Impressum, l’association des journalistes de la presse écrite et le Syndicat suisse des mass media publient en commun le premier numéro d’un magazine consacré aux médias. Edito, c’est le nom de la nouvelle publication bimestrielle, remplace Journalistes.ch et La gazette SSM. Au-delà d’une simple fusion de titres, nous assistons à un rapprochement entre les deux grandes associations, signe que les temps sont durs pour ceux qui travaillent dans les médias. Le syndicat Comedia, largement minoritaire chez les journalistes, affiche toujours sa démarche indépendante. Le premier numéro de Edito, fort différent des deux titres qu’il remplace, laisse apparaître les nouvelles tendances de la défense professionnelle commune.
Premier indice: le choix de Christian Campiche comme rédacteur en chef de la version française. Avec un groupe de journalistes, il est fondateur du blog Infoendanger.net qui répertorie et condamne les dérapages des médias. La dureté des temps peut frapper les journalistes dans leurs intérêts matériels. Mais elle peut aussi les inciter à être plus sensibles aux intérêts commerciaux de leur média qu’au respect de l’éthique de la profession.
Deuxième indice: le magazine donne la parole à dix rédacteurs en chef des médias écrits et audiovisuels de Suisse romande et du Tessin sur ce qu’ils attendent de Edito. Mais pas un responsable d’un titre d’Edipresse ou de Ringier ne s’exprime. Comme interpréter cette absence remarquable?
Pour le reste, le contenu des articles donne le ton. Les papiers consacrés à la vie interne des associations ne représentent que trois ou quatre pages sur 48. Pour l’essentiel, le magazine décrit et commente le paysage médiatique «labouré par la crise». Les difficultés économiques conduisent la Suisse vers une «presse plus tapageuse au contenu allégé». Dans la presse écrite, ne subsisteront bientôt que trois groupes: Tamedia, Ringier et NZZ. Un papier, particulièrement critique sur la tendance autoritaire et centralisatrice de la direction de Tamedia, prédit le déclin de la diversité de l’information. Avec la reprise d’Edipresse par le groupe zurichois la Suisse romande ne serait pas épargnée. L’indépendance du quotidien Le Temps pourrait aussi être menacée. Ringier serait tenté de se débarrasser de sa forte participation dans le quotidien, plutôt que d’accepter une gestion partagée avec son grand concurrent. Plus nuancé, Roger Blum, professeur à l’Université de Berne, estime que Tamedia devrait avoir la clairvoyance d’adapter ses titres aux sensibilités régionales et cantonales.

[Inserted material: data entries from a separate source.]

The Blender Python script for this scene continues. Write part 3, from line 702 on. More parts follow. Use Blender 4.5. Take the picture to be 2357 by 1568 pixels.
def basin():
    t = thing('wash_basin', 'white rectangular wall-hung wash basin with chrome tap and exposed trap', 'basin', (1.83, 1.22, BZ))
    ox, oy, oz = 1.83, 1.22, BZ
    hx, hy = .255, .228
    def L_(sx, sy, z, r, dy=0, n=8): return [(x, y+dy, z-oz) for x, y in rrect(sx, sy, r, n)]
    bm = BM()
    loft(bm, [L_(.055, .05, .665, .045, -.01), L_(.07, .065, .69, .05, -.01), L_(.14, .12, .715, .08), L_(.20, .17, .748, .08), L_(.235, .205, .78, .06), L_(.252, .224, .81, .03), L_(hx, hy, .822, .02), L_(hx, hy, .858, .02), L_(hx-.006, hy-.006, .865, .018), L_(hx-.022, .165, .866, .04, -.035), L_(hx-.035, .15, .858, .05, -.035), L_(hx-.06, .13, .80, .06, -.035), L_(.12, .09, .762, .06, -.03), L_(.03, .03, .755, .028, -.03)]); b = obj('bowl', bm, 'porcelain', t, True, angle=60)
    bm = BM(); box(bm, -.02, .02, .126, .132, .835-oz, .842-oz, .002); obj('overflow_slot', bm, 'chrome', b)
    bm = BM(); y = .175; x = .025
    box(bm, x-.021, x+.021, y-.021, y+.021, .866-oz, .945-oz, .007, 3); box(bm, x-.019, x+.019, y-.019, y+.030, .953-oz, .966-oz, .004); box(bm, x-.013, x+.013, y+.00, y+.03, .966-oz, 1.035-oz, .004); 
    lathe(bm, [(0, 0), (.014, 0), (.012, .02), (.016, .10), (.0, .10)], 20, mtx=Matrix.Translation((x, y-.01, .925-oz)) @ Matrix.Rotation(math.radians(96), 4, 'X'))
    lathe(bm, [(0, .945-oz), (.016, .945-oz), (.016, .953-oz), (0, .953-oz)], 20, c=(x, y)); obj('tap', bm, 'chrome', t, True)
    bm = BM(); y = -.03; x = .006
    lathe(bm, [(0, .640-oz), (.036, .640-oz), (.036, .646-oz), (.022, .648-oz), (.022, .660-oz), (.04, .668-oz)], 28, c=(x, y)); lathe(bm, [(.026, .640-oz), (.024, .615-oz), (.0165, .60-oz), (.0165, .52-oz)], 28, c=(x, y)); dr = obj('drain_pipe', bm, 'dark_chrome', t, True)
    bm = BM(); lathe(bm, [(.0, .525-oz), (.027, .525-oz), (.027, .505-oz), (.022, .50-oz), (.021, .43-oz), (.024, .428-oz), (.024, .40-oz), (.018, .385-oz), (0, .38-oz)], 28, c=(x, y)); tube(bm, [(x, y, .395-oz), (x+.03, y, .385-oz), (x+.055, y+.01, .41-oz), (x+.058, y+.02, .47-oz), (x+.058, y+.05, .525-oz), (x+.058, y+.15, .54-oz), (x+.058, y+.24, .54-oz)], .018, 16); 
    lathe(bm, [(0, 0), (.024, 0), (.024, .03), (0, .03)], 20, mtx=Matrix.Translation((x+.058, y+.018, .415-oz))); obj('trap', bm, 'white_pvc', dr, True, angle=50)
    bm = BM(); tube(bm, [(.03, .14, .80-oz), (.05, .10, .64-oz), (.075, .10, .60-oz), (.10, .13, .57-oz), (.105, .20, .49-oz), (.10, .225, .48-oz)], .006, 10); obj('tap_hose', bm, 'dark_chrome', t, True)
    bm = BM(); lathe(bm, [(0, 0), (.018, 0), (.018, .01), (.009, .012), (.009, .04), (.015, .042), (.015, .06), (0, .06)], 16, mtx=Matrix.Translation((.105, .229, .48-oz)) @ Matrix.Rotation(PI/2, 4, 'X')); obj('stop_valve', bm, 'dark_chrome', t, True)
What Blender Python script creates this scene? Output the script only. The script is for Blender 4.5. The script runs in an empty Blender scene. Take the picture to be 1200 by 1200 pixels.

La SSR ne fait pas exception au mouvement de concentration. Edito considère pour acquise la fusion, en Suisse romande, des rédactions de la Radio et de la Télévision. Comme la direction générale du nouveau groupe ira certainement à Gilles Marchand, le poste de directeur de l’information pourrait revenir à Patrick Nussbaum.
Les papiers de Edito, rédigés aussi bien par des Romands que des Alémaniques, semblent solides. Les gens du sérail sont souvent bien informés. Mais, défenseur de l’éthique professionnelle, le nouveau magazine devrait être attentif aux dangers de la proximité. Un article sur le déclin d’Edipresse, rédigé par un ancien journaliste de la maison, décrit les mérites et les méfaits des différents cadres du groupe avec un manichéisme un peu suspect.